If God refuses to allow millions of sinners any possibility of getting saved then He is not a merciful God in Calvinist theology.
It's far far worse than that, marke!
It is NOT that God doesn't allow sinners to get saved. The concept of someone allowing something to happen or not presupposes that its possible for it to happen in the first place. God doesn't merely allow sin, He ordains it. He doesn't merely disallow some sinners to become saved, He actively and ARBITRARILY causes their condemnation! It isn't merely their lack of repentance but their sin that God ordains, predestines and causes to take place.
“The devil, and the whole train of the ungodly, are in all directions, held in by the hand of God as with a bridle, so that they can neither conceive any mischief, nor plan what they have conceived, nor how muchsoever they may have planned, move a single finger to perpetrate, unless in so far as he permits, nay unless in so far as he commands, that they are not only bound by his fetters but are even forced to do him service” (John Calvin, Institutes of Christian Religion, Book 1, Chapter 17, Paragraph 11)
“thieves and murderers, and other evildoers, are instruments of divine providence, being employed by the Lord himself to execute judgments which he has resolved to inflict.” (John Calvin, Institutes of Christian Religion, Book 1, Chapter 17, Paragraph 5)
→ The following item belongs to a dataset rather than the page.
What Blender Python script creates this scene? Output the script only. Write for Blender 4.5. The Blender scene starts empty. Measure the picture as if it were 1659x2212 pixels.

“We hold that God is the disposer and ruler of all things, –that from the remotest eternity, according to his own wisdom, He decreed what he was to do, and now by his power executes what he decreed. Hence we maintain, that by His providence, not heaven and earth and inanimate creatures only, but also the counsels and wills of men are so governed as to move exactly in the course which he has destined.” (John Calvin, Institutes of Christian Religion, Book 1, Chapter 16, Paragraph 8)
“We cannot assign any reason for his bestowing mercy on his people, but just as it so pleases him, neither can we have any reason for his reprobating others but his will.” (John Calvin, Institutes of Christian Religion, Book 3, Chapter 22, Paragraph 11)
"All are not created on equal terms, but some are preordained to eternal life, others to eternal damnation; and, accordingly, as each has been created for one or other of these ends, we say that he has been predestinated to life or to death. (John Calvin, Institutes of Christian Religion Book 5, Chapter 21, paragraph 5)
And don't be tempted to think these to be rare beliefs within Calvinist circles. They aren't. John Calvin's "Institutes of Christian Religion" is the very fountain head of Calvinism. This is precisely what they believe and I have yet to find a single solitary Calvinist who would voice disagreement with any of these statements from Calvin and many others like it.
Calvinism's god isn't merely unmerciful, it is unjust and outright evil.